5. Do wet leaves stick to leaf guard?

Only temporarily. Just as they may temporarily stick to the hood of your car, leaves and debris that land on the surface of our leaf guard product dry quickly in the sun. And unlike the hood of your car, the surface beneath the wet leaves on your eavestrough is perforated so they dry faster!

Vinyl Decking FAQ's:

1. What is vinyl decking?

It is PVC (poly-vinyl chloride) sheet applied waterproofing membrane (system) that is reinforced with a polyester woven backing for strength in all directions.

2. Where is it used?

Vinyl decking is designed to be used as a waterproofing product that not only protects but enhances the appearance of the surface to which it is applied. Designed to withstand pedestrian traffic and available in a variety of colors, textures and thickness. It can accommodate almost any application including decks, patios, walkways, stairs, hot tub and pool areas etc.

3. How is it installed?

Vinyl decking is fully adhered to most smooth substrates using either a contact or latex adhesive and is overlapped and heat welded at the seams. The vinyl is then mechanically fastened at all perimeters ensuring a total waterproofing system is achieved.

4. Is vinyl decking hot? And is it slippery?

As rule darker colors will retain heat in anything, our vinyl decking colors are designed with this aspect in mind. All vinyl has a textured finish in order to provide a sure footed walking surface. However, anything with ice on it is slippery it is not necessarily the vinyl itself. Just like wood covered in water as well as concrete with water and ice.

5. Can I install it myself?

No. Vinyl decking is installed by a network of fully trained applicators. They are trained in waterproofing techniques and building codes to ensure you are getting the best quality installation available. For this reason we are able to offer the industries best warranty.

6. Can I put deicer on vinyl decking in the winter?

Yes, Rock Salt, Kitty Litter and various other snow-melting chemicals can be used on your vinyl surface. We do caution, however, that you clean the surface thoroughly with soap and water and flushed clear prior to letting the heat of the spring sun "bake" any chemical into the surface.

7. How long will my vinyl deck last?

With proper care and cleaning, your vinyl deck could last up to 15-20 years.

8. Will dogs nails or children's toys damage the decking?

The decking is more durable than a kitchen floor.

9. Why do I have bubbles on my new deck?

Vinyl Deck membranes are adhered to an acceptable substrate with the use of either a water-based latex or solvent based contact adhesive.

Latex adhesives dry by evaporation. This is a natural process that can take several hours to complete. During this time, the membrane slowly bonds to the substrate. Because this process is susceptible to freezing, most contractors will use solvent-based contact adhesive during the winter season.

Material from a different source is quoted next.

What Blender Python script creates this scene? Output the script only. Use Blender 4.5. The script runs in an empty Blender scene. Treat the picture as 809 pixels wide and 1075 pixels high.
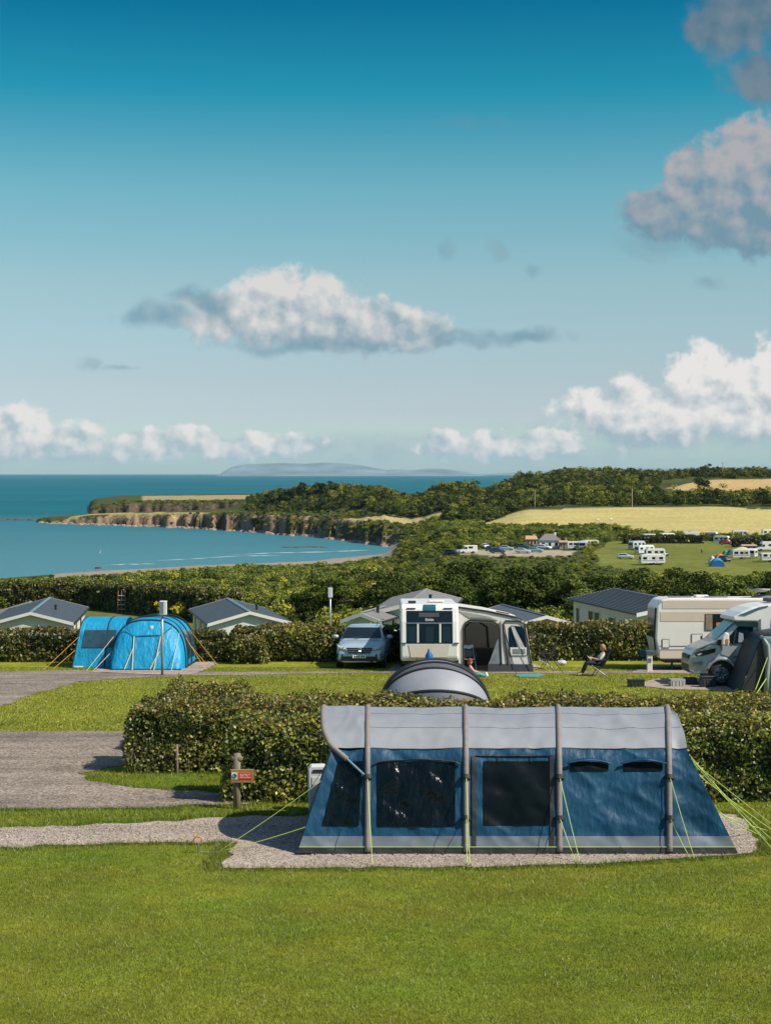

Contact adhesives dry by “flashing off”. The installation procedure involves applying a thin coating of adhesive to one surface (i.e. top of plywood deck), let dry completely then coating the other surface to be glued (i.e. back of membrane), letting it become tacky and then contacting the two surfaces. The bond strength comes when the molecules of glue physically and chemically mesh together. This is a rapid but not a uniform process. Pockets of still wet solvent adhesive can be trapped under the now partially adhered membrane. These pockets will now take longer to flash off and can cause a “gas bubble” to form.

Many of these gas bubbles will vanish as the adhesive dries. Applying heat to the top of the membrane can temporarily soften Vinyl Deck contact adhesives so the bubble will stick down to the plywood. The solar heat from the sun does this naturally, but this process can take time depending on the season. Other methods are quicker and can often be done by the owner, they include: stepping on the bubble with a slight twist, use a hair dryer set at a medium heat, clothes iron and damp towel slip sheet, or pouring hot water over the bubbles.

Concentrated or too high of a heat setting could glaze the membrane finish. A plastic spreader can be used to evenly force the membrane down.

Only a qualified installer should apply direct heat using a Hot Air Welding Gun or Directional Forced Air Space Heater.